Against that backdrop, spot markets, which comprise about 10 percent to 15 percent of volumes, have been tight. And as The Wall Street Journal reported earlier this month, trucking firms are seeing stronger demand as retailers and manufacturers seek to restock ahead of anticipated demand. The firms Old Dominion Freight Line and Saia said that tonnage has been up as measured through the first several weeks of the first quarter. In the case of Old Dominion, daily tonnage was up 2.4 percent in August.
Elsewhere, CCJ reported, Avery Vise, FTR’s vice president of trucking, said that shippers have been willing to pay more in order to make sure they have the capacity to meet anticipated demand.
“More and more shippers are saying, ‘I will pay extra for certainty.’ That’s not a mentality that existed for a long, long time,” said Vise. Many shippers are examining the possibility of tapping “for hire” fleets.
This is all a far cry from just a few months ago – April, in fact. Back then, the Journal noted that trucking demand was “falling off a cliff,” as one headline read.

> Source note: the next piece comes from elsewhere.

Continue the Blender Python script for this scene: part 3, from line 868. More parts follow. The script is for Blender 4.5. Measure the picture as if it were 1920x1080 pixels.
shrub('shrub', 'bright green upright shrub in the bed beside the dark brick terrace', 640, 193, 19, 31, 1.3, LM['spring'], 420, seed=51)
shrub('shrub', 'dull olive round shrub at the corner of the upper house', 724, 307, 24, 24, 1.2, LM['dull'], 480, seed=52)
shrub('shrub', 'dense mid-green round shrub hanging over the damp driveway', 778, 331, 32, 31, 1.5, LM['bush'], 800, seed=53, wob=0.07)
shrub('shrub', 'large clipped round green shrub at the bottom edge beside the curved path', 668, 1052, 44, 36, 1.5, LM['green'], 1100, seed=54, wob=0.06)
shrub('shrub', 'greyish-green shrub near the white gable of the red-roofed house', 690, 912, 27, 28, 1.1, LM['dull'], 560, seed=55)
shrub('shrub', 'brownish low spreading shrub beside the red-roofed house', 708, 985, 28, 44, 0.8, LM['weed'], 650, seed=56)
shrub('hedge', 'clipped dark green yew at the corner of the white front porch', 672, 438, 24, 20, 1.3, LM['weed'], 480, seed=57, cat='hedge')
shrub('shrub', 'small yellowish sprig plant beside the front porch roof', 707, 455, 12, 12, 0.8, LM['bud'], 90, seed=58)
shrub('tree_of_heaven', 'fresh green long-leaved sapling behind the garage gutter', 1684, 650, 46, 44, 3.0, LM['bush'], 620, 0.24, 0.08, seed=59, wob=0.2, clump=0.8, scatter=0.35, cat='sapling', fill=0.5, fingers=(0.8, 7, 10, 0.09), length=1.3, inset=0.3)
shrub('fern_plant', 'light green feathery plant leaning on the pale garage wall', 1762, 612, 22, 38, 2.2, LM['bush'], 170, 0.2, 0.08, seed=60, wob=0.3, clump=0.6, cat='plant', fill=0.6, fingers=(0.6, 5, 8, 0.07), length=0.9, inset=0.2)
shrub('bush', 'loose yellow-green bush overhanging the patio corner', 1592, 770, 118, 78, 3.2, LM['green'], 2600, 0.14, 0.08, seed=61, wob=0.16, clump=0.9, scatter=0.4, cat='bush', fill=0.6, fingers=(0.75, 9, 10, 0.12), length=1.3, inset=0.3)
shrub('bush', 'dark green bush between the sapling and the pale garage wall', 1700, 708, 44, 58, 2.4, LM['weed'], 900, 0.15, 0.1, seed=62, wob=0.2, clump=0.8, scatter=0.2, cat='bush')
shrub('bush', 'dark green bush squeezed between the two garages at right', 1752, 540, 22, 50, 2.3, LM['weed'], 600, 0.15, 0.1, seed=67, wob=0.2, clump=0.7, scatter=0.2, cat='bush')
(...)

Small operators with six or fewer trucks make up 90 percent of the operators in the U.S. – and freight loads that would have garnered, say, $1,000 were in fact getting only $300.
Data posted by DAT show that flatbed spot rates for the week that ended Sept. 13 were up 1.5 percent versus the prior week. For the month of August versus July, flatbed spot rates were up 4.1 percent. As measured in August, year over year, those rates were up 4.2 percent.

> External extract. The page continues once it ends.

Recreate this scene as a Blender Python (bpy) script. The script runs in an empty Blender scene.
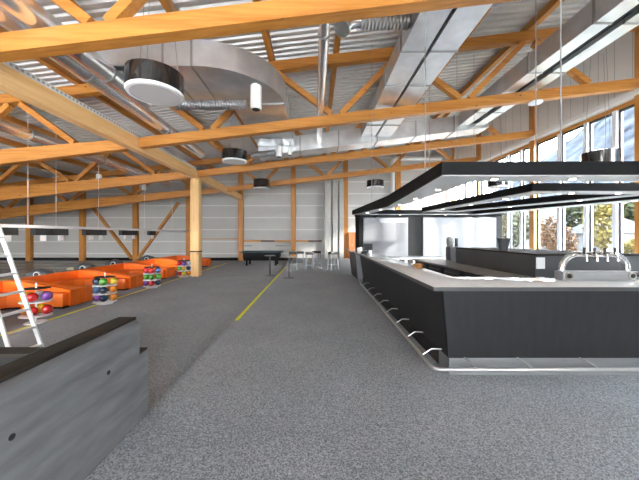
import bpy, bmesh, math, random
from mathutils import Vector, Matrix
random.seed(7)
SC = bpy.context.scene
C = SC.collection
PI = math.pi

# ------------------------------------------------------------------ constants of the place (metres)
EYE = 1.7          # camera height over the upper floor
F = 284.0          # focal length in pixels of the 639 px wide frame
LOW = -0.2         # level of the lower floor on the bowling side
EDGE = -1.6        # x of the floor edge
BAY = 4.38         # truss spacing
XR = 10.15         # window wall
XL = -24.0
YB = 21.15         # back wall
YF = -5.0          # wall behind the camera
PITCH = 0.12       # roof slope, rising to the window wall
XB = -5.5          # longitudinal beam

# ------------------------------------------------------------------ materials
def new_mat(name):
    m = bpy.data.materials.new(name); m.use_nodes = True
    nt = m.node_tree
    return m, nt, nt.nodes['Principled BSDF']

def plain(name, col, rough=0.5, metal=0.0, spec=0.5, var=0.0, scale=8.0, emit=None, estr=0.0, bump=0.0, stretch=(1,1,1), coat=0.0):
    m, nt, b = new_mat(name)
    b.inputs['Base Color'].default_value = (*col, 1)
    b.inputs['Roughness'].default_value = rough
    b.inputs['Metallic'].default_value = metal
    b.inputs['Specular IOR Level'].default_value = spec
    b.inputs['Coat Weight'].default_value = coat
    if emit:
        b.inputs['Emission Color'].default_value = (*emit, 1); b.inputs['Emission Strength'].default_value = estr
    if var or bump:
        tc = nt.nodes.new('ShaderNodeTexCoord'); mp = nt.nodes.new('ShaderNodeMapping')
        mp.inputs['Scale'].default_value = stretch
        nz = nt.nodes.new('ShaderNodeTexNoise'); nz.inputs['Scale'].default_value = scale; nz.inputs['Detail'].default_value = 4
        nt.links.new(tc.outputs['Object'], mp.inputs['Vector']); nt.links.new(mp.outputs['Vector'], nz.inputs['Vector'])
        if var:
            r = nt.nodes.new('ShaderNodeValToRGB')
            r.color_ramp.elements[0].position = .3; r.color_ramp.elements[1].position = .7
            r.color_ramp.elements[0].color = (*[max(0, c*(1-var)) for c in col], 1)
            r.color_ramp.elements[1].color = (*[min(1, c*(1+var)) for c in col], 1)
            nt.links.new(nz.outputs['Fac'], r.inputs['Fac']); nt.links.new(r.outputs['Color'], b.inputs['Base Color'])
        if bump:
            bp = nt.nodes.new('ShaderNodeBump'); bp.inputs['Strength'].default_value = bump; bp.inputs['Distance'].default_value = .02
            nt.links.new(nz.outputs['Fac'], bp.inputs['Height']); nt.links.new(bp.outputs['Normal'], b.inputs['Normal'])
    return m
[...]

And as the American Journal of Transportation noted this week, spot truckload rates are near all-time highs. The DAT Truckload Volume Index, which exists as a measure of dry van, refrigerated freight and flatbed loads, was up 1.1 percent from last month and was 0.8 percent higher than August 2019.
The holiday season looms, of course, and as noted here, various companies have been exploring the use of technology to help with freight loads and financing. In only one example, Uber Freight (focused on trucking), announced new features over the summer that will aid small businesses. Those include enhanced billing and pricing, with options for credit cards.
And separately, late last month, freight broker financing startup Axle announced $27.7 million in funding. Axle offers cash flow management solutions to freight and logistics companies through a combination of financing and back-office automation solutions to help industry players manage cash flow through supply chains.